Because bands are collaborations with people of different strengths, I think I have something to offer in Bryndle by way of my experience as a player/producer. I think knowing how to enhance someone else's music is one of my strengths and I try to bring that to the party.

The actual "spotlight" of singing lead on some of the songs is new to me and, while I don't have that much experience at it, I enjoy it a good deal.

8. Have you ever thought about doing a solo album?

A solo album is something I'll try when I've run out of friends who are willing to work with me.

9. Bryndle fans tend to muse (incorrectly?) that the lead singer on a given song was also the lead writer. The songs that feature you on lead vocals tend toward observational lyrics that don't reveal much about the narrator's inner life. Is that deliberate?

One of the things we tried to do in the writing of that first record was to write from the perspective of a group of people who are dealing with similar circumstances in their lives; "Walk This Road", "Till the Storm Goes By" come to mind in this respect; kind of angst driven music for adults. Other songs, such as "I Want to Touch You" seem more personal in the traditional sense, so I don't feel that one-sided about it.

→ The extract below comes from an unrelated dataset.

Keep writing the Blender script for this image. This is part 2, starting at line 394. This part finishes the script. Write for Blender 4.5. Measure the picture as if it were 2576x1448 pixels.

But the listener has to decide what sounds abstract and what seems more likely to have been a "personal "statement.

10. Bryndle is going strong after all those years as just a concept, and recently, the departure of a founding member, Andrew. Where would you like Bryndle to go in the next few years? What do you think will happen?

Even though those of us remaining in Bryndle have been making music for a long time in various contexts, being in a real band is an acquired skill. I think we're finally getting the hang of it; now we can go little deeper into town.
If the new songs are as good as we think they are, this next record should be nice.